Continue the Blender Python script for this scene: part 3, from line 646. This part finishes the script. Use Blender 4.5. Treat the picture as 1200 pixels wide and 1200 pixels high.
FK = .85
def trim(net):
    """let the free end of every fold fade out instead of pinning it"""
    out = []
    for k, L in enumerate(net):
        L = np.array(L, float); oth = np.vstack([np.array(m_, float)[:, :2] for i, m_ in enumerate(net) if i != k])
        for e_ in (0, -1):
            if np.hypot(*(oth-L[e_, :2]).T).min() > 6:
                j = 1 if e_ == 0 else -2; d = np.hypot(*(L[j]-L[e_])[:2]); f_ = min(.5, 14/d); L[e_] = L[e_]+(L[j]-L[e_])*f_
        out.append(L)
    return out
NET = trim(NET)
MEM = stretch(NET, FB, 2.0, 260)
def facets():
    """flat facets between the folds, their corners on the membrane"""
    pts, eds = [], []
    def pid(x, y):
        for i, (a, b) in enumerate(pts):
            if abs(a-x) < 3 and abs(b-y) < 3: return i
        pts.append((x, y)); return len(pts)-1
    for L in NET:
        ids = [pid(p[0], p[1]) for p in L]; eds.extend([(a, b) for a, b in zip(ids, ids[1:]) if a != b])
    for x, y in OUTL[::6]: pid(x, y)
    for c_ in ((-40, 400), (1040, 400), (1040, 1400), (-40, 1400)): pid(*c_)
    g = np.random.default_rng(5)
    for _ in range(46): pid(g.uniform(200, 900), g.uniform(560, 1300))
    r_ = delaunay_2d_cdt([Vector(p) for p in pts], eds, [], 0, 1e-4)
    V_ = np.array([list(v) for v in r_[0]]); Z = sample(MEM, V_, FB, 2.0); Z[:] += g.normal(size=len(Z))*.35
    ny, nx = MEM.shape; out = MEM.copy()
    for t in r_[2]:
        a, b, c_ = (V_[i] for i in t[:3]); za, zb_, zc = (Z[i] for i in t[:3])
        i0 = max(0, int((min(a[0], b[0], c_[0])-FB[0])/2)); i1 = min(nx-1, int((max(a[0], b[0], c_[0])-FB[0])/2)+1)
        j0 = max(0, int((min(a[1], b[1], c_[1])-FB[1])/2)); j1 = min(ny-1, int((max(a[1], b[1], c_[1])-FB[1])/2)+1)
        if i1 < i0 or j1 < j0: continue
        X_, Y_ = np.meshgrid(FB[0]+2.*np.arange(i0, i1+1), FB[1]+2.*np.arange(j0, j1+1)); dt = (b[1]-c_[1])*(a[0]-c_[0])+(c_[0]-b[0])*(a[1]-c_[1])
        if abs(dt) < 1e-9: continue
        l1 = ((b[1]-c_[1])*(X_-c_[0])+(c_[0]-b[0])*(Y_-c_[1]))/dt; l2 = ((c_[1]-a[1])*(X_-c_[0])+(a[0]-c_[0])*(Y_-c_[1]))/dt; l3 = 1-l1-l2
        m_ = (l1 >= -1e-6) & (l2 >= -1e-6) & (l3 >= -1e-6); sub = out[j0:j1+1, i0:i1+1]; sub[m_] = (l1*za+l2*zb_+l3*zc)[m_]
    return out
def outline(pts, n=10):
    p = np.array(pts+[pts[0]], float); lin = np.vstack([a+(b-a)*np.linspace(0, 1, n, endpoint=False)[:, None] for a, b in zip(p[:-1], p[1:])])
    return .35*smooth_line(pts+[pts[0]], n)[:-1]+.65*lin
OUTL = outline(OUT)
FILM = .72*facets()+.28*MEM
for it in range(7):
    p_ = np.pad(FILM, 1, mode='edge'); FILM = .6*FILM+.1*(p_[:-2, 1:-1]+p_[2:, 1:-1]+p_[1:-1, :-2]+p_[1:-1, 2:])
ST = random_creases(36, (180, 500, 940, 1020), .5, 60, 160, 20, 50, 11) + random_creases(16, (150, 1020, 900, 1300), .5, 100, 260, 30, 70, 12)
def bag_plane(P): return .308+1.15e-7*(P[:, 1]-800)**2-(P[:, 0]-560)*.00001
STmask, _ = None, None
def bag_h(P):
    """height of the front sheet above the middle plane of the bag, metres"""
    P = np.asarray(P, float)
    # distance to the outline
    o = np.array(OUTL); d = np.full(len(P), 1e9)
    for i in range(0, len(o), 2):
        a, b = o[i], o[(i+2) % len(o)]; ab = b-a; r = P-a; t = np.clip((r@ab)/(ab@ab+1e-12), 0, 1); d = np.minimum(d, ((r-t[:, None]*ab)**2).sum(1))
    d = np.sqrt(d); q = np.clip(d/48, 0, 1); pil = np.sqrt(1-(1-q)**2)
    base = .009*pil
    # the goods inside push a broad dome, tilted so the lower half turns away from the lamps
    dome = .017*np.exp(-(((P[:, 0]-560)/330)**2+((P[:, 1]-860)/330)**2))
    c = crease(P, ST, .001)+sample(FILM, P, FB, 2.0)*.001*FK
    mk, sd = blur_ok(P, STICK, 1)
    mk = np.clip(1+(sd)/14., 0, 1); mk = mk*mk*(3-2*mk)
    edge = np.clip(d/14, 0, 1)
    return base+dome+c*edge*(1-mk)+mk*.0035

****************

Task details
Give the material above again, word for word.

Response
Continue the Blender Python script for this scene: part 3, from line 646. This part finishes the script. Use Blender 4.5. Treat the picture as 1200 pixels wide and 1200 pixels high.
FK = .85
def trim(net):
    """let the free end of every fold fade out instead of pinning it"""
    out = []
    for k, L in enumerate(net):
        L = np.array(L, float); oth = np.vstack([np.array(m_, float)[:, :2] for i, m_ in enumerate(net) if i != k])
        for e_ in (0, -1):
            if np.hypot(*(oth-L[e_, :2]).T).min() > 6:
                j = 1 if e_ == 0 else -2; d = np.hypot(*(L[j]-L[e_])[:2]); f_ = min(.5, 14/d); L[e_] = L[e_]+(L[j]-L[e_])*f_
        out.append(L)
    return out
NET = trim(NET)
MEM = stretch(NET, FB, 2.0, 260)
def facets():
    """flat facets between the folds, their corners on the membrane"""
    pts, eds = [], []
    def pid(x, y):
        for i, (a, b) in enumerate(pts):
            if abs(a-x) < 3 and abs(b-y) < 3: return i
        pts.append((x, y)); return len(pts)-1
    for L in NET:
        ids = [pid(p[0], p[1]) for p in L]; eds.extend([(a, b) for a, b in zip(ids, ids[1:]) if a != b])
    for x, y in OUTL[::6]: pid(x, y)
    for c_ in ((-40, 400), (1040, 400), (1040, 1400), (-40, 1400)): pid(*c_)
    g = np.random.default_rng(5)
    for _ in range(46): pid(g.uniform(200, 900), g.uniform(560, 1300))
    r_ = delaunay_2d_cdt([Vector(p) for p in pts], eds, [], 0, 1e-4)
    V_ = np.array([list(v) for v in r_[0]]); Z = sample(MEM, V_, FB, 2.0); Z[:] += g.normal(size=len(Z))*.35
    ny, nx = MEM.shape; out = MEM.copy()
    for t in r_[2]:
        a, b, c_ = (V_[i] for i in t[:3]); za, zb_, zc = (Z[i] for i in t[:3])
        i0 = max(0, int((min(a[0], b[0], c_[0])-FB[0])/2)); i1 = min(nx-1, int((max(a[0], b[0], c_[0])-FB[0])/2)+1)
        j0 = max(0, int((min(a[1], b[1], c_[1])-FB[1])/2)); j1 = min(ny-1, int((max(a[1], b[1], c_[1])-FB[1])/2)+1)
        if i1 < i0 or j1 < j0: continue
        X_, Y_ = np.meshgrid(FB[0]+2.*np.arange(i0, i1+1), FB[1]+2.*np.arange(j0, j1+1)); dt = (b[1]-c_[1])*(a[0]-c_[0])+(c_[0]-b[0])*(a[1]-c_[1])
        if abs(dt) < 1e-9: continue
        l1 = ((b[1]-c_[1])*(X_-c_[0])+(c_[0]-b[0])*(Y_-c_[1]))/dt; l2 = ((c_[1]-a[1])*(X_-c_[0])+(a[0]-c_[0])*(Y_-c_[1]))/dt; l3 = 1-l1-l2
        m_ = (l1 >= -1e-6) & (l2 >= -1e-6) & (l3 >= -1e-6); sub = out[j0:j1+1, i0:i1+1]; sub[m_] = (l1*za+l2*zb_+l3*zc)[m_]
    return out
def outline(pts, n=10):
    p = np.array(pts+[pts[0]], float); lin = np.vstack([a+(b-a)*np.linspace(0, 1, n, endpoint=False)[:, None] for a, b in zip(p[:-1], p[1:])])
    return .35*smooth_line(pts+[pts[0]], n)[:-1]+.65*lin
OUTL = outline(OUT)
FILM = .72*facets()+.28*MEM
for it in range(7):
    p_ = np.pad(FILM, 1, mode='edge'); FILM = .6*FILM+.1*(p_[:-2, 1:-1]+p_[2:, 1:-1]+p_[1:-1, :-2]+p_[1:-1, 2:])
ST = random_creases(36, (180, 500, 940, 1020), .5, 60, 160, 20, 50, 11) + random_creases(16, (150, 1020, 900, 1300), .5, 100, 260, 30, 70, 12)
def bag_plane(P): return .308+1.15e-7*(P[:, 1]-800)**2-(P[:, 0]-560)*.00001
STmask, _ = None, None
def bag_h(P):
    """height of the front sheet above the middle plane of the bag, metres"""
    P = np.asarray(P, float)
    # distance to the outline
    o = np.array(OUTL); d = np.full(len(P), 1e9)
    for i in range(0, len(o), 2):
        a, b = o[i], o[(i+2) % len(o)]; ab = b-a; r = P-a; t = np.clip((r@ab)/(ab@ab+1e-12), 0, 1); d = np.minimum(d, ((r-t[:, None]*ab)**2).sum(1))
    d = np.sqrt(d); q = np.clip(d/48, 0, 1); pil = np.sqrt(1-(1-q)**2)
    base = .009*pil
    # the goods inside push a broad dome, tilted so the lower half turns away from the lamps
    dome = .017*np.exp(-(((P[:, 0]-560)/330)**2+((P[:, 1]-860)/330)**2))
    c = crease(P, ST, .001)+sample(FILM, P, FB, 2.0)*.001*FK
    mk, sd = blur_ok(P, STICK, 1)
    mk = np.clip(1+(sd)/14., 0, 1); mk = mk*mk*(3-2*mk)
    edge = np.clip(d/14, 0, 1)
    return base+dome+c*edge*(1-mk)+mk*.0035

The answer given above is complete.